WALT PARKER: Anyway, so I had Marilyn [inaudible] who just finished working for the legislature, so it was -- had a lot of context there. On the state legislation, Drue Pearce did a great job of backing us up there, despite the fact that her future husband was on the other side. Thank god they weren’t married yet.

And the legislature pulled itself up by its bootstraps and realized they had to do something so they passed effective state legislation, which is not being strongly implemented now.

And I -- but Sarah’s showing good signs of, you know, she’s got that group working. For the first time they've got a special state group working on the North Slope and what have you.

If need be, I suspect she’d do the same thing for Valdez. After the legislature’s out -- well, they are out, but after she has a minute or two to come up for air I think I’ll pull a couple people together and we’ll go talk about things to her and whoever from her staff she chooses to invite on board too.

Boy, corrosion exists throughout the pipeline. If a tank breaks at Valdez, why, that’ll do the job. But we don’t want that to happen. We want to get there before then.

SHARON BUSHELL: Yeah. Well this -- although this interview’s been brief, I know I’m going to end up using 90% of everything you said, which is gonna be still three times as much material. So, is there anything you want to say in closing?

WALT PARKER: No, I think we covered everything.

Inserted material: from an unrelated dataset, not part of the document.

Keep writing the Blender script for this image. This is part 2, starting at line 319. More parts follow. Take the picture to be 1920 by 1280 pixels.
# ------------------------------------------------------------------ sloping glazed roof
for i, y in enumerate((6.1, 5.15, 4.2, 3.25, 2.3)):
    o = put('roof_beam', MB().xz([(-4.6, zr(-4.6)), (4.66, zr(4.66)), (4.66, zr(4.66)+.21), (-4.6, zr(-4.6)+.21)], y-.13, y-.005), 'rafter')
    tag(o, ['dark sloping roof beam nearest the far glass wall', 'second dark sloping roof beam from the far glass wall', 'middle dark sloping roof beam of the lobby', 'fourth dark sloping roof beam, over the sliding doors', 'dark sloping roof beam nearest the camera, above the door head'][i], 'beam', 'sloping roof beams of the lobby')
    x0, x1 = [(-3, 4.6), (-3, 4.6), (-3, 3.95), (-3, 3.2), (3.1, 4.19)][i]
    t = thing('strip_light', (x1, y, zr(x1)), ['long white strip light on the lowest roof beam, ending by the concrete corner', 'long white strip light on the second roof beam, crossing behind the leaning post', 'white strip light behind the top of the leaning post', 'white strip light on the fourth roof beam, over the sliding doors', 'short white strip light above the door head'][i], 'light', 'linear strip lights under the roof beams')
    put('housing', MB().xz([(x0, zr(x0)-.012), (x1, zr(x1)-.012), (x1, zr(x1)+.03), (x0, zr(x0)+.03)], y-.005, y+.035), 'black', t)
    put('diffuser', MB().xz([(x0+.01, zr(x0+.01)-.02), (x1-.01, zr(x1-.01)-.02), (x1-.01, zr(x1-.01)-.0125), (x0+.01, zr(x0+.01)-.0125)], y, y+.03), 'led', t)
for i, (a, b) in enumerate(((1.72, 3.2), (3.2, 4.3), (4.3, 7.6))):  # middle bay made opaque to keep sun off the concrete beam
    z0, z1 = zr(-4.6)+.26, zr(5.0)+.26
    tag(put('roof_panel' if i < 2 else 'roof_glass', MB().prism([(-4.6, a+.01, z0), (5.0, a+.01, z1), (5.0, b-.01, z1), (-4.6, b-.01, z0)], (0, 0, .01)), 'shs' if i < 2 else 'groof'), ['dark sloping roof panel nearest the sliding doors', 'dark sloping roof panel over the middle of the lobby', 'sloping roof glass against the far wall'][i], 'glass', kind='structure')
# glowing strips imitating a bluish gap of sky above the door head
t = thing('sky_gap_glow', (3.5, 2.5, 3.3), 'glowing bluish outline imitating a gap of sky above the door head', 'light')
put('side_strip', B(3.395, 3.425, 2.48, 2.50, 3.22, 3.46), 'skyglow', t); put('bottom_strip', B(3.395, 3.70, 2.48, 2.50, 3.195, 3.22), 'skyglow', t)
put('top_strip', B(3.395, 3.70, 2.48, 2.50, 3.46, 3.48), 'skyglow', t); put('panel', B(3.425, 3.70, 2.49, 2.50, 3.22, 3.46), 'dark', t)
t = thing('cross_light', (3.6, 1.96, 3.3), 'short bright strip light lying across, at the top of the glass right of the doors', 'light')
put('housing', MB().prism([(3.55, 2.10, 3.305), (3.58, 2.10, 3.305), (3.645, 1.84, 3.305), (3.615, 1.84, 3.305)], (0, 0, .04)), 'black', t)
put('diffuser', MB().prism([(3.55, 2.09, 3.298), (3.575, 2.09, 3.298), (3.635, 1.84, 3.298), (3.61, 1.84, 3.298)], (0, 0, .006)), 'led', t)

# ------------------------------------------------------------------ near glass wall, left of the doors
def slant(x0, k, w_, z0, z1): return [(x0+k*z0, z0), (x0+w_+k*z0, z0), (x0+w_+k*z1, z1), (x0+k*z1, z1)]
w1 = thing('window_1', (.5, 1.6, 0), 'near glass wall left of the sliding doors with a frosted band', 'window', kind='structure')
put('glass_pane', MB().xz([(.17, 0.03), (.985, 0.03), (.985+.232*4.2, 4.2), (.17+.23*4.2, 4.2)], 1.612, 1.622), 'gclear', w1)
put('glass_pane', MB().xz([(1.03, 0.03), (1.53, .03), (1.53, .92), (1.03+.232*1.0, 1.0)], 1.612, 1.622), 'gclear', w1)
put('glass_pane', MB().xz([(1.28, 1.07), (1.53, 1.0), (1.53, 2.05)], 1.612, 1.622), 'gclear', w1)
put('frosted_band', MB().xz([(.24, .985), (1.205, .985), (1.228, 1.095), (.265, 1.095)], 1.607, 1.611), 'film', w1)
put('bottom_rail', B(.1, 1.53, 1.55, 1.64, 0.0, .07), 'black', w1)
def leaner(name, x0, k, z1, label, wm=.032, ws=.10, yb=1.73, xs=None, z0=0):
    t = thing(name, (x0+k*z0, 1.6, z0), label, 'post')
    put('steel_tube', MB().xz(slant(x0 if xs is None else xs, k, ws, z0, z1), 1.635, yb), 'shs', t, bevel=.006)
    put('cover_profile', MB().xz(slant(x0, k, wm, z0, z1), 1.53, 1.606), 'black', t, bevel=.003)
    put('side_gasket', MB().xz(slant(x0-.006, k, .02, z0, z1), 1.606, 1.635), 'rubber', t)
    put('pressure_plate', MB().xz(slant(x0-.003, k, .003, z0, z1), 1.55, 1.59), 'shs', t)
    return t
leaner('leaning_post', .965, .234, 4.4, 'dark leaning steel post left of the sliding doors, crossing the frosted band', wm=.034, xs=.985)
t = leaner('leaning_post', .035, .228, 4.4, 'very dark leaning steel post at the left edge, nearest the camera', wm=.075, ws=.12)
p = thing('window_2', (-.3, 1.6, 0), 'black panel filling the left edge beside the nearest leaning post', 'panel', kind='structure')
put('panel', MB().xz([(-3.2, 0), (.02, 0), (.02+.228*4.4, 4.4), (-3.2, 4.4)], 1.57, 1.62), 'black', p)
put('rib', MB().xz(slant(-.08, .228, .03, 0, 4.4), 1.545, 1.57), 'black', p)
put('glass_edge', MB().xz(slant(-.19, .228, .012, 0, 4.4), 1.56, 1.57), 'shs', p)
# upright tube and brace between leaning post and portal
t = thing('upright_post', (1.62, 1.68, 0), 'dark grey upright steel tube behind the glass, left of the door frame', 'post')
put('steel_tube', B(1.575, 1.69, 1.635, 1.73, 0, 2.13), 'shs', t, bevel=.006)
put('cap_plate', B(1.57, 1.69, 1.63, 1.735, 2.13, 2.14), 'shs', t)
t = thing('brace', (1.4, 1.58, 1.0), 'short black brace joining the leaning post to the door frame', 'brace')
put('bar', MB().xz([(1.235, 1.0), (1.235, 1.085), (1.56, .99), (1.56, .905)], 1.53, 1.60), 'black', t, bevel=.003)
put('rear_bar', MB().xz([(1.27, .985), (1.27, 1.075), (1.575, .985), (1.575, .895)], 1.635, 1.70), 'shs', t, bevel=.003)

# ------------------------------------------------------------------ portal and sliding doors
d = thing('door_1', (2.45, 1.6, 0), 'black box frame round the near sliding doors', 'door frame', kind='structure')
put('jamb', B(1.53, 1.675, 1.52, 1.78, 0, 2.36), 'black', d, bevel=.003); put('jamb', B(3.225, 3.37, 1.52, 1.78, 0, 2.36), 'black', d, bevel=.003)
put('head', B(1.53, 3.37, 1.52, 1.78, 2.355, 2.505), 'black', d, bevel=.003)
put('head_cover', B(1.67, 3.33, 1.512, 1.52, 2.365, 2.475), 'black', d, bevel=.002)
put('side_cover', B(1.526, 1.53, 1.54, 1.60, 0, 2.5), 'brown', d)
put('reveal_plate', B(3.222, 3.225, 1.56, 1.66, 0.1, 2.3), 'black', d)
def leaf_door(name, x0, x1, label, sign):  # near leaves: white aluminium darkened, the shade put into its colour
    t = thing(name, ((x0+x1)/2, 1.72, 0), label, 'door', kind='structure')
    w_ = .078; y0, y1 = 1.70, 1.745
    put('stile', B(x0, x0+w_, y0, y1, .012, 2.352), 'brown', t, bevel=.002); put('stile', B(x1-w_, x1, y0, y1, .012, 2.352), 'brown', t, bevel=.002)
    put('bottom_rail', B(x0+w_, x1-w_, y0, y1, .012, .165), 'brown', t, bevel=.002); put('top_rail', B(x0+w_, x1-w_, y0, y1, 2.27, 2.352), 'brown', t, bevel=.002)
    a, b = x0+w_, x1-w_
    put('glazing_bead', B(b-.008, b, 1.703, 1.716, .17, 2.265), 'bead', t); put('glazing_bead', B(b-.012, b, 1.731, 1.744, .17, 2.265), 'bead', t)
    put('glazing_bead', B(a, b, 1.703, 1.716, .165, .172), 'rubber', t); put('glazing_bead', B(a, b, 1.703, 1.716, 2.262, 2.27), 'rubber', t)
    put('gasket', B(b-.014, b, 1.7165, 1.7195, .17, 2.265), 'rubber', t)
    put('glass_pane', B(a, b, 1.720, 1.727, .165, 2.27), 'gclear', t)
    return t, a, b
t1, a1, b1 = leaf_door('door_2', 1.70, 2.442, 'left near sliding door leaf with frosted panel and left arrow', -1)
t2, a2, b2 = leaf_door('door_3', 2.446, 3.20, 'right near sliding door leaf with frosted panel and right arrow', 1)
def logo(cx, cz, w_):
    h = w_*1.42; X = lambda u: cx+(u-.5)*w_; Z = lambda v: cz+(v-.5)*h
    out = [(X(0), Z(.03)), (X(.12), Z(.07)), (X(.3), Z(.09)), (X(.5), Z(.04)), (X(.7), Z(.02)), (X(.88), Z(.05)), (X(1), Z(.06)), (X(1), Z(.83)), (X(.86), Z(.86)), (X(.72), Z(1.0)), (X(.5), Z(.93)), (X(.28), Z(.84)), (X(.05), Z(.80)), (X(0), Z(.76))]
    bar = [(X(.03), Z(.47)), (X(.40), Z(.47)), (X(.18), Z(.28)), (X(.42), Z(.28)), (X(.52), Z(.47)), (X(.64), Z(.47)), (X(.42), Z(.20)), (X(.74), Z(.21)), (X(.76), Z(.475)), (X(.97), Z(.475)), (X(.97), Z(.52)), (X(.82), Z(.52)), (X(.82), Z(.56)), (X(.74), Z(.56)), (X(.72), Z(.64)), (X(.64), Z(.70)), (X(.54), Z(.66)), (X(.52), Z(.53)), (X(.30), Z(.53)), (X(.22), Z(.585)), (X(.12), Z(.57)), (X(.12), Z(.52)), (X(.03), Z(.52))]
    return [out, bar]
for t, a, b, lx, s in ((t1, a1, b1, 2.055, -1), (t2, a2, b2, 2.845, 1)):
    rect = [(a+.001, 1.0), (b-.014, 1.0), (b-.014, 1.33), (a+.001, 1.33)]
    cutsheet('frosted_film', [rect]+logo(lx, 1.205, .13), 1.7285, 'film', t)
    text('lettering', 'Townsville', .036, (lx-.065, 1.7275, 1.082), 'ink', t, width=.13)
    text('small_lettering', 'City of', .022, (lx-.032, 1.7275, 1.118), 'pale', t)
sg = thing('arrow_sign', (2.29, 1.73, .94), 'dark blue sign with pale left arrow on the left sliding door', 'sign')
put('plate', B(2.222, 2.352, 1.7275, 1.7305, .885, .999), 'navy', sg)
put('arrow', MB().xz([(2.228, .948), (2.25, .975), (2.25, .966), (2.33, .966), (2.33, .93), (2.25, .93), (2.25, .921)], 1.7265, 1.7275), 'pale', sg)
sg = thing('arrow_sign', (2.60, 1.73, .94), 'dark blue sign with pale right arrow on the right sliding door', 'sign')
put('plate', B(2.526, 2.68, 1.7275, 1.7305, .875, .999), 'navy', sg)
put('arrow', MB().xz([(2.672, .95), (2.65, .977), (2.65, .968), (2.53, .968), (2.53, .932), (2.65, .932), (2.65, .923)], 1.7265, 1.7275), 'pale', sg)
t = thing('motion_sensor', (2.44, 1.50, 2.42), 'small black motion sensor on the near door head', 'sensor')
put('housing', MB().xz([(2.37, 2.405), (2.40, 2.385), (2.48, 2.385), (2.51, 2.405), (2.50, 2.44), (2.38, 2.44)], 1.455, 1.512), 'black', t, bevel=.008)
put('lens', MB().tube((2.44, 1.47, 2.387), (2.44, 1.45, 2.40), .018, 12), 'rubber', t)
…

Just remember, it took us over 20 years of hard work to get double hulls in the tankers.

And if we’re going to get the kind of improvements we want at Prudhoe Bay and at the Valdez Terminal and the pipeline in between them, if we are going to get the kind of changes we need there, we don’t want it to take 20 years, because the pipe will be, some of it will be 60 years old.

And the feds, we’ve got a little bit of attention, but if we’re going to get the necessary federal attention to this, get the necessary money being spent on corrosion control as the principle item and on pipeline oversight and what have you, the feds have really got to chime in with some bucks.

The Joint Pipeline office is too far down in the structure and its leader is too far down in the structure to get the attention of the White House when he needs to.

And one advantage I had was, Steve Cooper was governor and did a very effective job of backing up the Oil Spill Commission.

And we had a democratic Congress, so George Mitchell, who was majority leader in the Senate, welcomed us on board and always found time for his staff to talk to my staff.

And -- and my buddy Scoop Jackson was still with us and backing us to the hilt. 'Cause Scoop and I had flown together over a lot of this stuff and looked at it, so -- I miss old Scoop.

He was kind of more of a hawk than I am but he -- he knew his way around things.

SHARON BUSHELL: Gosh.

WALT PARKER: I miss Warren Magnuson too.